What’s With The New Google Disavow?

Not all incoming links are created equal. Anyone who runs a blog or a website knows this. If the link comes from authority sites, then a webmaster has it good, because those links will immensely help his or her site rank better. At the other end of the spectrum are links coming from low quality, low PR sites or even link farms. Since Google takes into account these kinds of links when deciding the rank and worth of any site, they could only spell trouble for a webmaster like you.

The really annoying thing about this is the fact that you can’t do anything about those links. Sure, you can shoot off emails to the webmasters of the sites that sent you those bad links and politely ask them to take those links down. You can consider yourself lucky if those webmasters are sensible enough to oblige your request. However, they can choose to just ignore you for reasons that may range from their being paid to actually send you those links as part of a negative SEO campaign to the simple fact that they are just being mean people, which the online world has boatloads of.

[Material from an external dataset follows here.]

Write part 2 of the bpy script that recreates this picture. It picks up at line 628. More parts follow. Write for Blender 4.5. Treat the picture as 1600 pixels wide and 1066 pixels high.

To help webmasters combat negative SEO, Google has developed a new tool called Disavow, and it’s supposed to work exactly as its name suggests. It gives you the ability to completely distance yourself from bad and weak links and their sources.

The Benefits of Using Google Disavow

  • It allows you to report to Google any unwanted incoming links to your site.
  • Once those links are reported to Google, the search engine will no longer take those links and the sites they are from into consideration when ranking your site.
  • It renders any negative SEO campaign against you by competitor sites useless.
  • It is a free tool.

Should You Use It?

This is one question that has yet to be answered definitively. Some webmasters, however, have already used it and came up with these downsides:

  • It takes a lot of time and effort to identify bad or weak links for reporting to Google. To report those links, you will have to create and send a text file that lists all specific links or sites that you want to disavow.
  • When creating the text file, you have to do it without typos or errors, or you can accidentally label a good link as a bad link. You will not be doing your site any favors if you commit these small mistakes.
  • Since Disavow is a relatively new tool, there is not much data yet about its effectiveness.

If Matt Cutts of Google is to be believed, you should consider using the Disavow Links Tool only as a last resort. He adds that the Disavow tool is not for the everyday user, that only webmasters who are into hardcore SEO would be able to use it with any degree of competence and effectiveness. Use it indiscriminately, he says, and you will just be shooting yourself in the foot.